Funny some of the post mentioning the zoo. My Ds wrote in a letter on day 3 of BCT saying "I feel like a zoo animal because there is always people at he chapel watching us on the T-Zo."
 
Also, I couldn't agree more that the academies are at fault for some of this helo behavior. It might be best for everyone, but especially the cadets/mids, if parents were only allowed to drop kiddos off at the gates and turn around home. Not sure why civilians are allowed on the grounds at all except that they've been turned into museums and gift shops. Wandering around sight-seeing at the military academy seems (to me) so at odds with the purpose of the place. I sure don't belong there, so no need to make me feel welcome.

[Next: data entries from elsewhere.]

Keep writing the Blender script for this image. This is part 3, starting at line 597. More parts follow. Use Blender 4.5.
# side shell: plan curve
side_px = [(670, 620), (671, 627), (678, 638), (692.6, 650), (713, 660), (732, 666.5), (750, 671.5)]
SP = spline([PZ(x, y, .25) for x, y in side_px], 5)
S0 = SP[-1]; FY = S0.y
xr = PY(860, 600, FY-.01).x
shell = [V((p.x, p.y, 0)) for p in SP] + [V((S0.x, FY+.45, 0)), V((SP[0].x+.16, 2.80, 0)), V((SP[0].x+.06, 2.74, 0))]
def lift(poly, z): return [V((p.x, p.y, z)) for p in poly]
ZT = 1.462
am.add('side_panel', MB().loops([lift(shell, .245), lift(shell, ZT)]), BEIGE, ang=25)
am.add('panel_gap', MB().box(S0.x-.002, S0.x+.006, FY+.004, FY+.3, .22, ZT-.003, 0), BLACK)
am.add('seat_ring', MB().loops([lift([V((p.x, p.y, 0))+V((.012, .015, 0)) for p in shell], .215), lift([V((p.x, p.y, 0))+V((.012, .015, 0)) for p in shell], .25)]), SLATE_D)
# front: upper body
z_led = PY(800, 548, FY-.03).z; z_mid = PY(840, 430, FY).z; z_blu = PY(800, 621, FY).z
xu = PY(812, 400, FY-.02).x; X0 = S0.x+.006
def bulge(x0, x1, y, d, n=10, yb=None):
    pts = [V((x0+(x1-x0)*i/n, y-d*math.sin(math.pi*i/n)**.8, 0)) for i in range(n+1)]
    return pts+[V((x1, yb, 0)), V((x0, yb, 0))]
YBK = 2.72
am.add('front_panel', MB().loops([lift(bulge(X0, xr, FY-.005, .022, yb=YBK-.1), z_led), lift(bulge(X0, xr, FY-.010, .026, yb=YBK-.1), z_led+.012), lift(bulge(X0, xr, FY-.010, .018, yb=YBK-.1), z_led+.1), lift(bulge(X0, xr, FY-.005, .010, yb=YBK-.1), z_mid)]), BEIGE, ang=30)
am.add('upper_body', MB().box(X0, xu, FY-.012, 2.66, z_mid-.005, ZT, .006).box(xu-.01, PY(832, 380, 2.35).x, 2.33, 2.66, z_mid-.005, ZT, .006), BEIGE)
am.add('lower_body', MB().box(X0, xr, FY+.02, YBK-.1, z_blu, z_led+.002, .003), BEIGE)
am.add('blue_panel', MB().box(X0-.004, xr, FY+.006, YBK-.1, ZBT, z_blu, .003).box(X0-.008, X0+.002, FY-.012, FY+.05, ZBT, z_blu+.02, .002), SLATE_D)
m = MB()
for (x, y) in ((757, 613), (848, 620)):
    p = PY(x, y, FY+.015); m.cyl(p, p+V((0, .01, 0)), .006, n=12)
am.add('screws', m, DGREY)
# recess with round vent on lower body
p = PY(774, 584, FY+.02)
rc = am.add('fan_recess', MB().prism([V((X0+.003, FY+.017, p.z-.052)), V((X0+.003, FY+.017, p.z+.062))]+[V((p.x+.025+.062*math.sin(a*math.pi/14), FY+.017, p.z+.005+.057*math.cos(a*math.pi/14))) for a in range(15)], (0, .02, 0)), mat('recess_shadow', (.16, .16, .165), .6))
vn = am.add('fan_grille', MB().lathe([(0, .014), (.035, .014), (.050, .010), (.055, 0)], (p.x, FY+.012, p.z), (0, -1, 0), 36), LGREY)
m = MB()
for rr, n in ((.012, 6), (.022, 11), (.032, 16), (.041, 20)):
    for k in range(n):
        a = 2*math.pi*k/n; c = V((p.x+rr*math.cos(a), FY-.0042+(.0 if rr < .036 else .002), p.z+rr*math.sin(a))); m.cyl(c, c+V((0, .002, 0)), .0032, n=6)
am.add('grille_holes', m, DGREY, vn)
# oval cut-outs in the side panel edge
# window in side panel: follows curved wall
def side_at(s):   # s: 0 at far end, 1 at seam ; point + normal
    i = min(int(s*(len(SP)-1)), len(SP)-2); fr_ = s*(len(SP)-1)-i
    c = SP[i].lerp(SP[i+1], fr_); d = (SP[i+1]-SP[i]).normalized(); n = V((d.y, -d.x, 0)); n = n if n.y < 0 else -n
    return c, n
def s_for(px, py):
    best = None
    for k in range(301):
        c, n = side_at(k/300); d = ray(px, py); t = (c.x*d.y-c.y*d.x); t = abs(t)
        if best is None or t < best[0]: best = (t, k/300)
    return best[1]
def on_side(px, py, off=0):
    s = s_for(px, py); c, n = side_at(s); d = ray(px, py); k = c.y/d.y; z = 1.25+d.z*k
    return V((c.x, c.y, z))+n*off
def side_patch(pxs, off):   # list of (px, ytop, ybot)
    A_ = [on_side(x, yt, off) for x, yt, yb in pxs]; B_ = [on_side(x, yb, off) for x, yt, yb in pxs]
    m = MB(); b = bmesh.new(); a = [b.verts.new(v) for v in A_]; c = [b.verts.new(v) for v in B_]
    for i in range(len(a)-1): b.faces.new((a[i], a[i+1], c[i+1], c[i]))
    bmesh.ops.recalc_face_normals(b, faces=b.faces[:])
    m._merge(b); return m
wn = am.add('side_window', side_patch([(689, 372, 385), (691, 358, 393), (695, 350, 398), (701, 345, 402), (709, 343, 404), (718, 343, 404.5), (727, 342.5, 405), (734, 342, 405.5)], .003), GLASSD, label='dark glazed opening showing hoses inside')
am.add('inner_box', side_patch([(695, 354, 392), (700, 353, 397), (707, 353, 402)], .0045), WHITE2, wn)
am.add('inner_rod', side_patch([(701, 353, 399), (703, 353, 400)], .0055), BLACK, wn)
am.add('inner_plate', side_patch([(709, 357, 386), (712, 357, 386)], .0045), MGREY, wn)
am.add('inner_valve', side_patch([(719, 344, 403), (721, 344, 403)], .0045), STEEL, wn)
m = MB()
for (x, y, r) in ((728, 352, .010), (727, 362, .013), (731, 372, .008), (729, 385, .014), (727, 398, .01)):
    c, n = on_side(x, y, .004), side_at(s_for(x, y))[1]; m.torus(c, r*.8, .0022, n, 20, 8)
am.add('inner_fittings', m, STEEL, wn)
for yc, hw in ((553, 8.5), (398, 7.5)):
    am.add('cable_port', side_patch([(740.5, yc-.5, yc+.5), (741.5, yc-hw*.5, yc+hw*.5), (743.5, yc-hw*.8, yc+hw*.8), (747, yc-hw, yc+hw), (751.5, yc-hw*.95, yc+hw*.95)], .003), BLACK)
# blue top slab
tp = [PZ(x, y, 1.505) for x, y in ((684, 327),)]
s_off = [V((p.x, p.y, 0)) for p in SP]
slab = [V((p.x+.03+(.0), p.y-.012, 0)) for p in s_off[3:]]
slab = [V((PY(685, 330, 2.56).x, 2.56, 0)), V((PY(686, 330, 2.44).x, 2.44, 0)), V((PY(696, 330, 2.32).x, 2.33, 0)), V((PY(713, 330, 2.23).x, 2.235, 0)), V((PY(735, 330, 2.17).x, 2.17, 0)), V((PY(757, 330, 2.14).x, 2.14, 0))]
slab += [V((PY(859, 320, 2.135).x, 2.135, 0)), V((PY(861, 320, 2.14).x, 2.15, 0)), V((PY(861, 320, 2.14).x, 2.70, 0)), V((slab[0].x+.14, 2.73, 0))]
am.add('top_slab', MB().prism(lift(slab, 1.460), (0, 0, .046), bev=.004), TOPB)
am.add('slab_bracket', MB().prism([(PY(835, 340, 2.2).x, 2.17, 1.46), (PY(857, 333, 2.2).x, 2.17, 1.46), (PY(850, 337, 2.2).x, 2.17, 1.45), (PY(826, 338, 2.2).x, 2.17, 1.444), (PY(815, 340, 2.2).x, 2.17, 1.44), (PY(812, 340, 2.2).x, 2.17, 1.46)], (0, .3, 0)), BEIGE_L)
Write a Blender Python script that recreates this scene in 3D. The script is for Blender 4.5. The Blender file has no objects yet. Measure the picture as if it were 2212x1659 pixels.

Did/do you have any children that go to a civilian school. Did you drop them off at the gate? Not go to their dorm room? Not tour the campus before or while attending? Go to the bookstore to buy a souvenir supporting your child's school choice? I am not sure what is wrong with that. I spent 18 years living with my child. Seems reasonable that I can get acquainted with where they are moving to. Why would it be best for everyone if I am not allowed to do that?

I have to agree with others. The tone of this thread wanders in a strange way at times - feels like a whole lotta condescension. The whole idea that there is this massive group of helo parents running around WP and on social media..... I am sure there are some but they are a distinct minority.